This posting every day shit is hard. But I'm not a quitter so I will soldier on and next year when I get the urge to sign up for this thinking that I have plenty to say I will go back and read this post on Day 9/30 and then I'll probably remember it being easier than I remember (sort of like being pregnant and having kids because I remember pregnancy as being not that bad and I think it was) (Holy run-on sentence):
- The new green is way better than the suffocating red walls in the dining room but I don't really love the green either. I wonder how many times I can paint that dining room that we never go in.
- I just took my husband's dinner order for McDonald's over gmail chat. HE'LL GO WITH THE ANGUS BURGER, THE ONE WITH BACON in all caps. When I asked him what our lives had come to, he said, "You get old, you have a couple of kids and you eat Dirty Ron's for dinner."

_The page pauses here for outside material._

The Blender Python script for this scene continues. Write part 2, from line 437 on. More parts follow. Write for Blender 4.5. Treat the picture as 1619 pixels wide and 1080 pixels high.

- We're still trying to figure out what we're going to do about our broken dishwasher. We're going to Best Buy after work then home to drink beer and watch the Steeler's and figure out what we're going to do.
- I've been thinking about MckMama and baby Stellan all day. I sort of hate getting involved because it isn't about me (it's about Stellan) and turning it into something about me. But I can tell you that I'm going to go home today and kiss my babies and hug them tighter than normal.
That's all I know today. Exciting, huh?
Ya know, I didn't really "sign up" for the whole month-long posting thing, but I'm giving it a go. If I can work it this year surely I can manage next year, right?
Also, MckMama was on my mind today, too. I held the kids as tight as can be...and I cried when I read the good news, joyful that it WAS good news.